Overall, what many Maori are searching for, whether through language, culture, or lifestyle, is a return to their traditions and what is known in Maori as “kaupapa Māori.”
What is “kaupapa Māori”? According to Zuzule, a member of Taiwan’s Paiwan tribe who spent time at New Zealand’s University of Waikato, it is a kind of ideology of Maoriness, a cosmology that sits at the heart of what it is to be Maori.
It is this same internally driven indigenous consciousness and confidence that Taiwan’s Aboriginal education efforts lack, adds Zuzule, who now works for the Taichung City Indigenous Peoples Commission. The effort to open “tribal schools” around Taiwan, which began two years ago, is an attempt to get Aboriginal education back into the hands of the Aboriginal community.
Grassroots tribal education
Doing just that—putting education back in the hands of Taiwan’s Aboriginal tribes—has been the mission of Chen Kun-sheng, head of the Council of Indigenous Peoples’ Education and Cultural Affairs Section, who has been pushing for “tribal schools” since 2012.
Put simply, such schools are government funded, with local elders teaching children from the tribe, passing on their particular culture. Tribal schools offer classes during summer and winter vacations, explains Chen, and thus do not interfere with the established educational system.
In the past two years, such schools have been set up in Hualien by the Amis tribe, in Pingtung by the Paiwan, in Yilan by the Atayal, and in Taitung by the Puyuma and the Bunun. The goal is to have at least one school for each of Taiwan’s 16 Aboriginal peoples within the next decade.
Classes at such schools must cover eight major areas—traditional faith and ritual, tribal history, tribal ethics and taboos, tribal language and literature, tribal social structure, traditional life skills, traditional arts, and environmental protection.
The schools are aimed at young people between the ages of 12 and 17; starting at 12, says Chen, is compatible with most tribes’ traditions, as 12 marks the start of the transition to adulthood and becoming a full member of tribal society.
The Paiwan Mt. Dawu Tribal School, for example, has accumulated 71 enrollments over the past two years, with students coming from eight villages around Pingtung. At the school, they are taught the traditions of the Paiwan, from hunting and fishing to millet cultivation, weaving, and even marriage ceremonies.
Learning from tribal schools
Each tribal school has had to accumulate teaching materials and teaching plans for itself, but to address this the Council of Indigenous People has laid out a plan to collect and organize what the schools have learned. By this summer at the earliest, the council expects to be ready to promote a systematic approach to tribal education.

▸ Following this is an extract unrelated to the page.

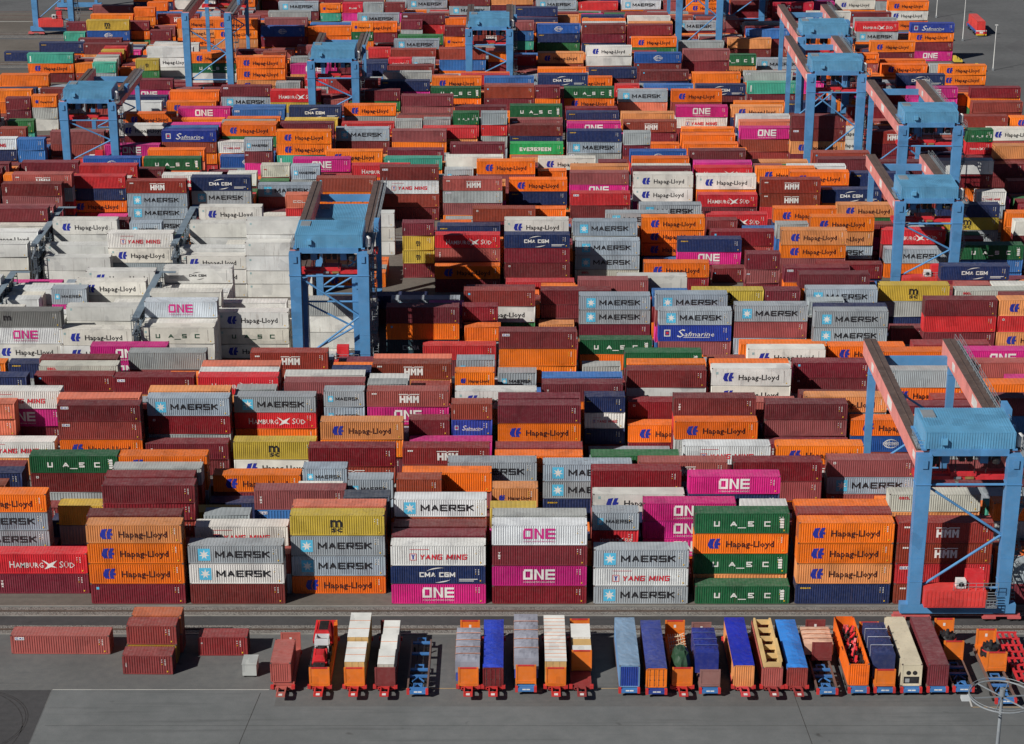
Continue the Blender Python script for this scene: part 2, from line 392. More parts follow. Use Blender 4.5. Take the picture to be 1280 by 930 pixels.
def frame_mb(L, H):
    mb = MB(); a = L/2
    for sx in (-1, 1):
        for y0, y1 in ((0, .16), (WID-.16, WID)):
            mb.box(*sorted((sx*a, sx*(a-.165))), y0, y1, .12, H-.12)
        mb.box(*sorted((sx*a, sx*(a-.10))), .16, WID-.16, .02, .16); mb.box(*sorted((sx*a, sx*(a-.10))), .16, WID-.16, H-.14, H-.03)
        for y0, y1 in ((-.004, .17), (WID-.17, WID+.004)):
            for z0, z1 in ((0, .118), (H-.118, H)): mb.box(*sorted((sx*(a+.004), sx*(a-.18))), y0, y1, z0, z1, 1)
    for y0, y1 in ((.0, .06), (WID-.06, WID)):
        mb.box(-a+.18, a-.18, y0, y1, .05, .17); mb.box(-a+.18, a-.18, y0, y1, H-.12, H-.05)
        d = .05 if y0 == 0 else -.05
        mb.box(-a+.18, a-.18, min(y0+d, y1+d), max(y0+d, y1+d), .0, .049, 1)
    mb.face([(-a+.1,.06,.1),(-a+.1,WID-.06,.1),(a-.1,WID-.06,.1),(a-.1,.06,.1)])
    return mb
def roof_mb(L, H, reefer):
    mb = MB(); a = L/2-.1
    if reefer: mb.face([(-a,.06,H-.04),(a,.06,H-.04),(a,WID-.06,H-.04),(-a,WID-.06,H-.04)])
    else:
        n = round(2*a/.42); p = 2*a/n
        for i in range(n):
            x = -a+i*p; xs = ((x, H-.035), (x+.4*p, H-.035), (x+.55*p, H-.048), (x+.85*p, H-.048), (x+p, H-.035))
            for (q, za), (r, zb) in zip(xs[:-1], xs[1:]): mb.face([(q,.06,za),(r,.06,zb),(r,WID-.06,zb),(q,WID-.06,za)])
    return mb
def door_mb(L, H):
    mb = MB(); x = L/2-.06
    for y0, y1 in ((.165, 1.21), (1.228, WID-.165)):
        mb.box(x-.06, x, y0, y1, .17, H-.15)
        for k in range(3): mb.box(x, x+.018, y0+.06, y1-.06, .3+k*(H-.6)/3, .3+(k+.82)*(H-.6)/3)
    for y in (.42, .95, 1.48, 2.02):
        mb.tube((x+.045,y,.12), (x+.045,y,H-.12), .022, 6, 1); mb.box(x+.02, x+.07, y-.05, y+.05, 1.0, 1.1, 1)
    return mb
def end_wall_mb(L, H):
    mb = MB(); corrugated_end(mb, .165, WID-.165, .17, H-.14, -L/2+.012, -L/2+.055, .26); return mb
def cooling_mb(L, H):
    mb = MB(); x = L/2-.03
    mb.box(x-.1, x, .165, WID-.165, .17, H-.15, 0); mb.box(x, x+.02, .3, WID-.3, .35, 1.25, 1)
    for y in (.85, 1.6): mb.tube((x, y, 1.75), (x+.03, y, 1.75), .28, 14, 1)
    mb.box(x, x+.05, .5, 1.0, .5, 1.0, 2); mb.box(x, x+.05, 1.3, 1.9, .45, .95, 1)
    return mb
def make_container(loc, code, size, hc, label, group, rng, rz=0.0, flip=False, roof=True, cat='container', name=None, color=None):
    L = LEN[size]; H = HC if hc else ST
    nm = name or ('refrigerated_container' if code in REEFER else 'shipping_container')
    t = thing(nm, label, cat, loc, rz, group); col = color or paint_of(code, rng)
    var = rng.randrange(0, 8) if code in 'mbrgslpyuDwh' else 0
    if code in 'h' and var < 2: var = 4
    if code in 'w': var = 5
    ps = [link('side_wall', side_wall_mesh(code, size, hc, min(var, 4)), t),
          link('side_wall', cached(('back', size, hc, code in REEFER), lambda: back_wall_mb(L, H, code in REEFER).mesh('side_wall', [PAINT])), t),
          link('corner_frame', cached(('frame', size, hc), lambda: frame_mb(L, H).mesh('corner_frame', [PAINT, CAST])), t)]
    if roof: ps.append(link('roof', cached(('roof', size, hc, code in REEFER), lambda: roof_mb(L, H, code in REEFER).mesh('roof', [ROOFP])), t))
    if code in REEFER: e = link('cooling_unit', cached(('cool', size, hc), lambda: cooling_mb(L, H).mesh('cooling_unit', [PAINT, DARK, mat('unit_grey', (150,152,152))])), t)
    else: e = link('door', cached(('door', size, hc), lambda: door_mb(L, H).mesh('door', [PAINT, CAST])), t)
    w = link('end_wall', cached(('endw', size, hc), lambda: end_wall_mb(L, H).mesh('end_wall', [PAINT])), t)
    if flip:
        for o in (e, w): o.rotation_euler = (0, 0, math.pi); o.location = (0, WID, 0)
    for o in ps+[e, w]: o.color = col
    return t

# the rest beyond the largest ones: one mesh
_tpl = {}
def stuff_template(code, size, hc, var, top):
    """simplified container for the far mass: verts, loops, loop counts, colour index (-1 paint), roof flag"""
    k = (code, size, hc, var, top)
    if k in _tpl: return _tpl[k]
    L = LEN[size]; H = HC if hc else ST; a = L/2; mb = MB(); W2 = WID
    if code is None or code == '': pass
    # recessed box body
    if var == 'hidden':
        mb.box(-a, a, 0, W2, 0, H, -1)
    else:
        if code in REEFER: mb.face([(-a+.15,.01,.15),(a-.15,.01,.15),(a-.15,.01,H-.11),(-a+.15,.01,H-.11)], -1)
        else: corrugated(mb, -a+.15, a-.15, .15, H-.11, .012, .055, .40, m=-1)
        mb.box(-a, -a+.15, 0, .1, 0, H, -1); mb.box(a-.15, a, 0, .1, 0, H, -1)
        mb.box(-a+.15, a-.15, 0, .08, .05, .15, -1); mb.box(-a+.15, a-.15, 0, .08, H-.11, H-.04, -1); mb.face([(-a,.06,0),(a,.06,0),(a,.06,.05),(-a,.06,.05)], LETNAMES.index('dark'))  # dark strip at the foot paints in the shade between tiers
        corrugated_end(mb, .1, W2, .0, H-.02, -a+.01, -a+.05, .3, -1); corrugated_end(mb, .1, W2, .0, H-.02, a-.01, a-.05, .3, -1)
        mb.face([(-a,W2,0),(-a,W2,H-.02),(a,W2,H-.02),(a,W2,0)], -1)
        if top:
            n = round(2*a/.6); p = 2*a/n
            for i in range(n):
                x = -a+i*p
                for x0, z0, x1, z1 in ((x, H-.02, x+.45*p, H-.02), (x+.45*p, H-.02, x+.6*p, H-.035), (x+.6*p, H-.035, x+.85*p, H-.035), (x+.85*p, H-.035, x+p, H-.02)):
                    mb.face([(x0,.08,z0),(x1,.08,z1),(x1,W2,z1),(x0,W2,z0)], -2)
            mb.face([(-a,0,H-.02),(a,0,H-.02),(a,.08,H-.02),(-a,.08,H-.02)], -2)
        else: mb.face([(-a,0.08,H-.03),(a,0.08,H-.03),(a,W2,H-.03),(-a,W2,H-.03)], -2)
        for q_, (c, P, Fs) in enumerate(art(code, L, H, var)):
            i = len(mb.v); mb.v += [(p[0]-a, -.006-.004*min(q_, 8)-.002*(q_ % 3), p[1]) for p in P]
            for f in Fs: mb.f.append(tuple(i+q for q in f)); mb.m.append(LETNAMES.index(c))
    V = np.array(mb.v, np.float32); cnt = np.array([len(f) for f in mb.f], np.int32)
    lo = np.array([q for f in mb.f for q in f], np.int32); ci = np.array(mb.m, np.int32)
    _tpl[k] = (V, lo, cnt, ci); return _tpl[k]
LETRGB = np.array([LCOL[k] for k in LETNAMES], np.float32)
acc = dict(V=[], lo=[], cnt=[], col=[], mi=[], n=0)
def add_stuff(code, size, hc, var, top, x, y, z, rng):
    V, lo, cnt, ci = stuff_template(code, size, hc, var, top)
    col = np.empty((len(ci), 4), np.float32); col[:] = paint_of(code, rng)
    m = ci >= 0; col[m] = LETRGB[ci[m]]
    acc['V'].append(V+np.array([x, y, z], np.float32)); acc['lo'].append(lo+acc['n']); acc['cnt'].append(cnt)
    acc['col'].append(np.repeat(col, cnt, axis=0)); acc['mi'].append((ci == -2).astype(np.int32)); acc['n'] += len(V)
def build_stuff():
    V = np.concatenate(acc['V']); lo = np.concatenate(acc['lo']); cnt = np.concatenate(acc['cnt']); col = np.concatenate(acc['col'])
    me = bpy.data.meshes.new('containers_beyond'); me.vertices.add(len(V)); me.vertices.foreach_set('co', V.ravel())
    me.loops.add(len(lo)); me.loops.foreach_set('vertex_index', lo); me.polygons.add(len(cnt))
    st = np.zeros(len(cnt), np.int32); st[1:] = np.cumsum(cnt)[:-1]
    me.polygons.foreach_set('loop_start', st); me.polygons.foreach_set('loop_total', cnt)
    me.materials.append(STUFF_PAINT); me.materials.append(STUFF_ROOF)
    me.polygons.foreach_set('material_index', np.concatenate(acc['mi']))
    at = me.color_attributes.new('paint', 'FLOAT_COLOR', 'CORNER'); at.data.foreach_set('color', col.ravel())
    me.update(calc_edges=True); me.validate()
    o = link('containers_beyond', me)
    tag(o, 'smaller and farther container stacks filling the yard behind and between the nearer ones', 'containers', None, 'stuff')

KINDS = ('h','H','m','r','b','K','M','g','N','W','w','a','A','x','P','p','O','Y','C','n','S','s','U','u','B','c','l','X','y','E','T','D','F','o','v','k')
BLOCK = 41.4; ROW = 2.9
def build_yard():
    labs = LABELS.strip().split('\n'); li = 0; rng = random.Random(5)
    for b, r, x, size, codes, hcs, vis in STACKS:
        y = b*BLOCK+r*ROW; z = 0.0; size = str(size); codes = [KINDS[k] for k in codes]
        dx = rng.uniform(-.05, .05)
        for t, (c, h, v) in enumerate(zip(codes, hcs, vis)):
            hc = h == 1; H = HC if hc else ST; top = t == len(codes)-1
            jx = rng.uniform(-.03, .03)+dx
            if v == 2:
                make_container((x+jx, y, z), c, size, hc, labs[li], 'containers stacked in the yard', rng, roof=top, flip=rng.random() < .5); li += 1
            else:
                add_stuff(c, size, hc, 'hidden' if v == 0 else (rng.randrange(0, 8) if c in 'mbrgsl' else 5), top, x+jx, y, z, rng)
            z += H
    build_stuff()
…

According to the Ministry of Education, Taiwan is currently home to approximately 300 “key Aboriginal schools,” where one third or more of the students are registered as Aboriginal. Such schools, according to the Aboriginal Education Act, are required to offer education on indigenous language and culture. With the government unable to fund the establishment of tribal schools nationwide, this compromise offers more students a chance to learn about traditional culture using materials from tribal schools during summer and winter vacation courses.
Taiwan is home to 16 recognized tribes speaking 42 languages and dialects, and their cultures can vary dramatically, says Chen. “Only if we can do all in our power to preserve and maintain the indigenous cultures we have can we truly realize the ideal of multiculturalism.”
It is because of this tremendous diversity, Chen says, that efforts to revitalize Aboriginal culture and languages in Taiwan will be far more difficult than those in New Zealand. While it will be a long and hard road, it is one that we can wait no longer to set off down.